0 thoughts on “ORM Product Writers Getting Down on LINQ, but Why?

  1. If you had read my post better, or maybe I didn’t write it well enough, you’d understand that my gripe wasn’t about MS releasing cool code. I already said I like Linq a lot (see previous posting on my blog). My point was that the video had the air as if they invented O/R mapping, typed query systems and an OO view of your db. I can do that today, and I didn’t even invent it. 🙂

    Also, I’m not arguing against Linq, I already said it was cool. My gripe with DLinq is that it’s the wrong choice: database specific meta-data in attributes on your domain objects isn’t scalable beyond 1 db type. Everyone in the O/R mapper business knows that and moves away from attributes. MS now presents this attribute based mapping as if it’s the best thing since sliced bread. That clearly tells me they don’t really pay attention to what happens outside their office. Watch the video yourself, the guy in the office asking the questions looked at the stuff as if he saw this technology for the very first time… OO based querying your databases!!! How cool is THAT!!!111.

    🙂 And the comments below it. :).

    @Richard: me feeling deprecated? HA! :). I just got started 🙂 See ya in Seattle next week 🙂

  2. I think the disconnect we’re having is that you’re referring to LINQ as an ORM technology at all. It’s just not. At the end of the day LINQ itself cannot talk to anything but an in memory object. It’s only with expression trees and a specific implementation of extension methods by third parties that it can be proxied through to a backend datasource.

    Even if we *were* just talking about DLINQ, you show me an ORM implementation that provides the features made possible by the core LINQ technology and I’ll eat my hat. You just can’t do projection or the natural query with static typing without the language advancements. It’s no fault of the ORM implementors, we just can’t do it… unless of course we built own compilers, but I don’t see that happening. 🙂

    So do they deserve to be patting themselves on the back? Sure, even if it’s a bit premature since we won’t see this in the wild until about 2008, it’s undeniably an advancement. Maybe not DLINQ, but for the possibilities LINQ brings to the table for other ORM implementations? IMVHO, definitely.

    Personally I think MS should call the technologies something other than [D|X]LINQ because it is somewhat confusing. In the end both are products built *on top of* the core LINQ technology. In fact, I’ll go a step further and say they shouldn’t be delivered as part of the core .NET framework and instead as part of something like WinFX or some other package.

  3. Drew: Hear hear!

    MS made a mistake with C-omega: they presented a partially baked approach to LINQ, and made the big deal about the SQL syntax integration.
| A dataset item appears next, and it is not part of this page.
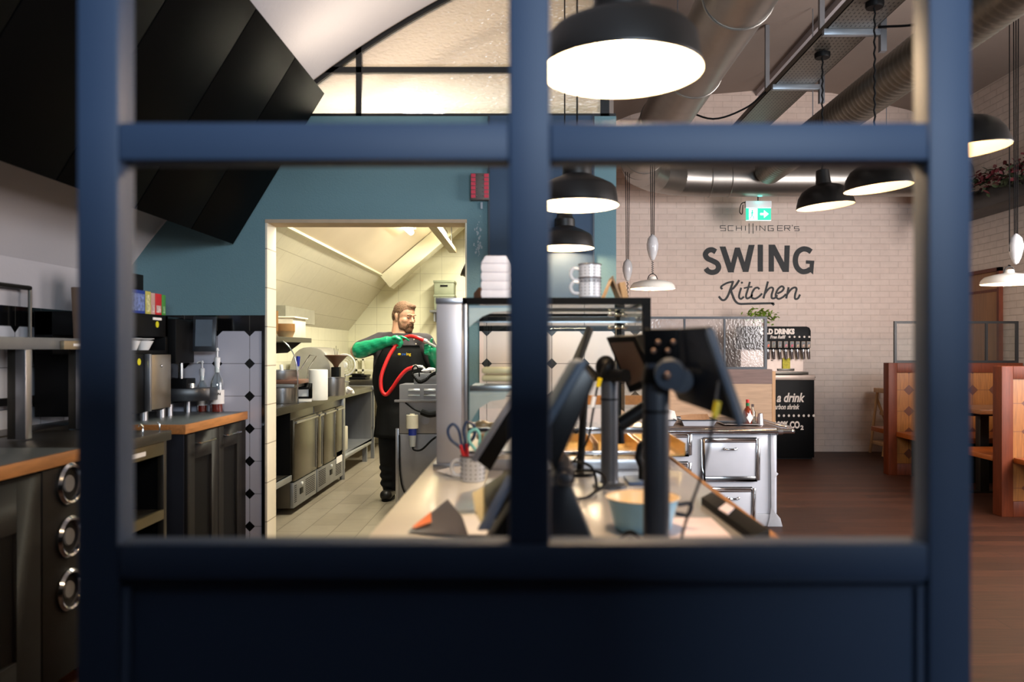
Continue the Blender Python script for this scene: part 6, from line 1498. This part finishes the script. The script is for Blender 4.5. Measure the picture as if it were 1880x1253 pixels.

People fell in love with it, and it’s the only thing they see when they look at LINQ. They don’t see the expression trees, the transforms, the fact that they’re looking at a way to describe *how* to build a query, which is different from building the query, or the query itself. Habit, perhaps.

    I’ll not comment on Frans’s post (except, perhaps, that it says what he apparently didn’t intend), but the comments following it all show the same lack of understanding and not a little blind worship. One would think most of the critics hadn’t bothered to read the specs — necessary, perhaps, in order to grasp the implications that just a few simple changes to the compiler (extension methods, context-sensitive treatment of lambdas, and a couple macros) allow. Of course, the only way for them to actually learn is to make an honest attempt to work *with* it.

    The solution is beautiful in its simplicity. The ORM vendors should have a great time — take an XML specification, transform it into code based on LINQ, and let the compiler take care of the rest.

    The samples provided show everything from simple data queries to implementing a miniature Prolog and interactive queries. Frankly, these bits could be used to create yet another computer algebra system, but that’d almost be trivial.